Copy each entry as it stands, leaving nothing out.
+ + + + + + +
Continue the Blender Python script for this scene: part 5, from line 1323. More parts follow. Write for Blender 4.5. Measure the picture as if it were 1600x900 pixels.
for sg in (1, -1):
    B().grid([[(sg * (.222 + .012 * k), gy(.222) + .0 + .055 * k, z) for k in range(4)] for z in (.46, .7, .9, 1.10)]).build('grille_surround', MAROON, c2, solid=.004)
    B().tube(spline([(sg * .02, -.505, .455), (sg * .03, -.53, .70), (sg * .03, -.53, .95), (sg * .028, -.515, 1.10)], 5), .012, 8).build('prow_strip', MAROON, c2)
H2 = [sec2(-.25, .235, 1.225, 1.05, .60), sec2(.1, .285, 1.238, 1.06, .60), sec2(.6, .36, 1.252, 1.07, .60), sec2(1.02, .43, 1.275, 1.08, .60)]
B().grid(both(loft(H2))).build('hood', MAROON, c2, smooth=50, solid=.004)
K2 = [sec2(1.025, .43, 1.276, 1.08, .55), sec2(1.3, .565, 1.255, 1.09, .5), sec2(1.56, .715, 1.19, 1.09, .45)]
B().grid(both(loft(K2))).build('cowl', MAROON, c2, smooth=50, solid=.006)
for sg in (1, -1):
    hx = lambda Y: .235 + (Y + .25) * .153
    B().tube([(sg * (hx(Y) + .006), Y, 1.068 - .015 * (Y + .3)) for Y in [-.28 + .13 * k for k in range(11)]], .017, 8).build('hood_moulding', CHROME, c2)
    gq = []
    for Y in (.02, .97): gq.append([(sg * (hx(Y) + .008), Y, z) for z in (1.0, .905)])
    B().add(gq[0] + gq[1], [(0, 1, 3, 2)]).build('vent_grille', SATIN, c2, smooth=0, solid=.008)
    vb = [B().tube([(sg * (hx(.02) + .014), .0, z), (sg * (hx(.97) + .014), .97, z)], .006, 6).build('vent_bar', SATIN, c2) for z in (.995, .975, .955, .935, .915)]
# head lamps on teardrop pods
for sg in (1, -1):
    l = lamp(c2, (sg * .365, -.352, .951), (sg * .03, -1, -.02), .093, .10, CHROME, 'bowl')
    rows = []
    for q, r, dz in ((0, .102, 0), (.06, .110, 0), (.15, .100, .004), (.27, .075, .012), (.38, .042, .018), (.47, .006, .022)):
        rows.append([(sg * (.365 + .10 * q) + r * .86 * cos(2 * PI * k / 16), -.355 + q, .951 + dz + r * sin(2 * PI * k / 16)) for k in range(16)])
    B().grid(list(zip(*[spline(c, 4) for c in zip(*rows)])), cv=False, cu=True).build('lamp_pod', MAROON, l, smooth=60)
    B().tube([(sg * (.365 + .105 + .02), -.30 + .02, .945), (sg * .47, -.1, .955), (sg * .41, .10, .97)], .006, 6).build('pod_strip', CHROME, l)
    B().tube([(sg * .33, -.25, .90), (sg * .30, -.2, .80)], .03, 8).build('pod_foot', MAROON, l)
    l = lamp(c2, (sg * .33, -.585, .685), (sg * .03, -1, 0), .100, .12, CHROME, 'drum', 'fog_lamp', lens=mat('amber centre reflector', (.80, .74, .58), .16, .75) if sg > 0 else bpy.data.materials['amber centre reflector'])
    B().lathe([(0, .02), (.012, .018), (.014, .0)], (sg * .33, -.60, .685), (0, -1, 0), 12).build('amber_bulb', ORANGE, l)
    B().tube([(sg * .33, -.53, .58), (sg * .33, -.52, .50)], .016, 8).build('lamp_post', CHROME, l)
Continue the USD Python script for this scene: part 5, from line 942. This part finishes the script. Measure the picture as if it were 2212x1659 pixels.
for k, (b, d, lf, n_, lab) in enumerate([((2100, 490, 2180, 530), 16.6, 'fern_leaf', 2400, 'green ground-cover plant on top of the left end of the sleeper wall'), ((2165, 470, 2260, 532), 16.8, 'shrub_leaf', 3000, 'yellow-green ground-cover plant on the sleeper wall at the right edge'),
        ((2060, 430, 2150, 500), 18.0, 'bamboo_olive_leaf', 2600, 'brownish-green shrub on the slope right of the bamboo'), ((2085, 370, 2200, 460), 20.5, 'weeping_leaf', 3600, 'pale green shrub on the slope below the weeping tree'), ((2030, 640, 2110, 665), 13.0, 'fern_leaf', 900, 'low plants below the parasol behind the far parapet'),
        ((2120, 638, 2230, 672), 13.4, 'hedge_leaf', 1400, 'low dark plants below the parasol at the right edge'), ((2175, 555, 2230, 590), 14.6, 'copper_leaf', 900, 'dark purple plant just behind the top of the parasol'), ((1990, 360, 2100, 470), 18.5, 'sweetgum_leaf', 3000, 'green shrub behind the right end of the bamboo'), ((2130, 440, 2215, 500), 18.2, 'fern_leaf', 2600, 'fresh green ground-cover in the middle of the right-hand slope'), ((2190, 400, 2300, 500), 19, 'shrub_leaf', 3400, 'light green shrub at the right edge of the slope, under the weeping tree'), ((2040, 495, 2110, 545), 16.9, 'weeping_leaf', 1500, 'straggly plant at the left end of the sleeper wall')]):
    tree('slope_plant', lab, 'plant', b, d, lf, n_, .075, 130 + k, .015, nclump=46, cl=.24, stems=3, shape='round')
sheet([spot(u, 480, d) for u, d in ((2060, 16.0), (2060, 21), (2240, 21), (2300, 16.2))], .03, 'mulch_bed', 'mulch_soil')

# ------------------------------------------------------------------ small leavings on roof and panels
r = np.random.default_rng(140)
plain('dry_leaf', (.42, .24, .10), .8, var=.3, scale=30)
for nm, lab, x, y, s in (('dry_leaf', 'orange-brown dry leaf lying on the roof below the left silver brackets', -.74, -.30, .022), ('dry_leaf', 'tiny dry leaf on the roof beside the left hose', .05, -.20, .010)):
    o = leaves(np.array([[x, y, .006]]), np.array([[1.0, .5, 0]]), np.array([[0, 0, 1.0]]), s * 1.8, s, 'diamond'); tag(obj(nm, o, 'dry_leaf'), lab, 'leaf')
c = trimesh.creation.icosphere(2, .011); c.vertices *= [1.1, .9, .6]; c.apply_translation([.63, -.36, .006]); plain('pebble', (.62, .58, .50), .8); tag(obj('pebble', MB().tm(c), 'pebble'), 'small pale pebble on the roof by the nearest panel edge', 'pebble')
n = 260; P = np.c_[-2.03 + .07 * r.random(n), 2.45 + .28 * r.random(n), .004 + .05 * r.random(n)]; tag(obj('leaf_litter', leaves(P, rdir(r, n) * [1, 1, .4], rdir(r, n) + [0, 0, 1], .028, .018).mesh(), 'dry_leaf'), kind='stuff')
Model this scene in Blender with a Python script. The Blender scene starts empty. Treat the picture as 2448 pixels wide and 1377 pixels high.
+ + + + + + +
SOLUTION FOR THIS PROBLEM ::
Continue the Blender Python script for this scene: part 5, from line 1323. More parts follow. Write for Blender 4.5. Measure the picture as if it were 1600x900 pixels.
for sg in (1, -1):
    B().grid([[(sg * (.222 + .012 * k), gy(.222) + .0 + .055 * k, z) for k in range(4)] for z in (.46, .7, .9, 1.10)]).build('grille_surround', MAROON, c2, solid=.004)
    B().tube(spline([(sg * .02, -.505, .455), (sg * .03, -.53, .70), (sg * .03, -.53, .95), (sg * .028, -.515, 1.10)], 5), .012, 8).build('prow_strip', MAROON, c2)
H2 = [sec2(-.25, .235, 1.225, 1.05, .60), sec2(.1, .285, 1.238, 1.06, .60), sec2(.6, .36, 1.252, 1.07, .60), sec2(1.02, .43, 1.275, 1.08, .60)]
B().grid(both(loft(H2))).build('hood', MAROON, c2, smooth=50, solid=.004)
K2 = [sec2(1.025, .43, 1.276, 1.08, .55), sec2(1.3, .565, 1.255, 1.09, .5), sec2(1.56, .715, 1.19, 1.09, .45)]
B().grid(both(loft(K2))).build('cowl', MAROON, c2, smooth=50, solid=.006)
for sg in (1, -1):
    hx = lambda Y: .235 + (Y + .25) * .153
    B().tube([(sg * (hx(Y) + .006), Y, 1.068 - .015 * (Y + .3)) for Y in [-.28 + .13 * k for k in range(11)]], .017, 8).build('hood_moulding', CHROME, c2)
    gq = []
    for Y in (.02, .97): gq.append([(sg * (hx(Y) + .008), Y, z) for z in (1.0, .905)])
    B().add(gq[0] + gq[1], [(0, 1, 3, 2)]).build('vent_grille', SATIN, c2, smooth=0, solid=.008)
    vb = [B().tube([(sg * (hx(.02) + .014), .0, z), (sg * (hx(.97) + .014), .97, z)], .006, 6).build('vent_bar', SATIN, c2) for z in (.995, .975, .955, .935, .915)]
# head lamps on teardrop pods
for sg in (1, -1):
    l = lamp(c2, (sg * .365, -.352, .951), (sg * .03, -1, -.02), .093, .10, CHROME, 'bowl')
    rows = []
    for q, r, dz in ((0, .102, 0), (.06, .110, 0), (.15, .100, .004), (.27, .075, .012), (.38, .042, .018), (.47, .006, .022)):
        rows.append([(sg * (.365 + .10 * q) + r * .86 * cos(2 * PI * k / 16), -.355 + q, .951 + dz + r * sin(2 * PI * k / 16)) for k in range(16)])
    B().grid(list(zip(*[spline(c, 4) for c in zip(*rows)])), cv=False, cu=True).build('lamp_pod', MAROON, l, smooth=60)
    B().tube([(sg * (.365 + .105 + .02), -.30 + .02, .945), (sg * .47, -.1, .955), (sg * .41, .10, .97)], .006, 6).build('pod_strip', CHROME, l)
    B().tube([(sg * .33, -.25, .90), (sg * .30, -.2, .80)], .03, 8).build('pod_foot', MAROON, l)
    l = lamp(c2, (sg * .33, -.585, .685), (sg * .03, -1, 0), .100, .12, CHROME, 'drum', 'fog_lamp', lens=mat('amber centre reflector', (.80, .74, .58), .16, .75) if sg > 0 else bpy.data.materials['amber centre reflector'])
    B().lathe([(0, .02), (.012, .018), (.014, .0)], (sg * .33, -.60, .685), (0, -1, 0), 12).build('amber_bulb', ORANGE, l)
    B().tube([(sg * .33, -.53, .58), (sg * .33, -.52, .50)], .016, 8).build('lamp_post', CHROME, l)
Continue the USD Python script for this scene: part 5, from line 942. This part finishes the script. Measure the picture as if it were 2212x1659 pixels.
for k, (b, d, lf, n_, lab) in enumerate([((2100, 490, 2180, 530), 16.6, 'fern_leaf', 2400, 'green ground-cover plant on top of the left end of the sleeper wall'), ((2165, 470, 2260, 532), 16.8, 'shrub_leaf', 3000, 'yellow-green ground-cover plant on the sleeper wall at the right edge'),
        ((2060, 430, 2150, 500), 18.0, 'bamboo_olive_leaf', 2600, 'brownish-green shrub on the slope right of the bamboo'), ((2085, 370, 2200, 460), 20.5, 'weeping_leaf', 3600, 'pale green shrub on the slope below the weeping tree'), ((2030, 640, 2110, 665), 13.0, 'fern_leaf', 900, 'low plants below the parasol behind the far parapet'),
        ((2120, 638, 2230, 672), 13.4, 'hedge_leaf', 1400, 'low dark plants below the parasol at the right edge'), ((2175, 555, 2230, 590), 14.6, 'copper_leaf', 900, 'dark purple plant just behind the top of the parasol'), ((1990, 360, 2100, 470), 18.5, 'sweetgum_leaf', 3000, 'green shrub behind the right end of the bamboo'), ((2130, 440, 2215, 500), 18.2, 'fern_leaf', 2600, 'fresh green ground-cover in the middle of the right-hand slope'), ((2190, 400, 2300, 500), 19, 'shrub_leaf', 3400, 'light green shrub at the right edge of the slope, under the weeping tree'), ((2040, 495, 2110, 545), 16.9, 'weeping_leaf', 1500, 'straggly plant at the left end of the sleeper wall')]):
    tree('slope_plant', lab, 'plant', b, d, lf, n_, .075, 130 + k, .015, nclump=46, cl=.24, stems=3, shape='round')
sheet([spot(u, 480, d) for u, d in ((2060, 16.0), (2060, 21), (2240, 21), (2300, 16.2))], .03, 'mulch_bed', 'mulch_soil')

# ------------------------------------------------------------------ small leavings on roof and panels
r = np.random.default_rng(140)
plain('dry_leaf', (.42, .24, .10), .8, var=.3, scale=30)
for nm, lab, x, y, s in (('dry_leaf', 'orange-brown dry leaf lying on the roof below the left silver brackets', -.74, -.30, .022), ('dry_leaf', 'tiny dry leaf on the roof beside the left hose', .05, -.20, .010)):
    o = leaves(np.array([[x, y, .006]]), np.array([[1.0, .5, 0]]), np.array([[0, 0, 1.0]]), s * 1.8, s, 'diamond'); tag(obj(nm, o, 'dry_leaf'), lab, 'leaf')
c = trimesh.creation.icosphere(2, .011); c.vertices *= [1.1, .9, .6]; c.apply_translation([.63, -.36, .006]); plain('pebble', (.62, .58, .50), .8); tag(obj('pebble', MB().tm(c), 'pebble'), 'small pale pebble on the roof by the nearest panel edge', 'pebble')
n = 260; P = np.c_[-2.03 + .07 * r.random(n), 2.45 + .28 * r.random(n), .004 + .05 * r.random(n)]; tag(obj('leaf_litter', leaves(P, rdir(r, n) * [1, 1, .4], rdir(r, n) + [0, 0, 1], .028, .018).mesh(), 'dry_leaf'), kind='stuff')
Model this scene in Blender with a Python script. The Blender scene starts empty. Treat the picture as 2448 pixels wide and 1377 pixels high.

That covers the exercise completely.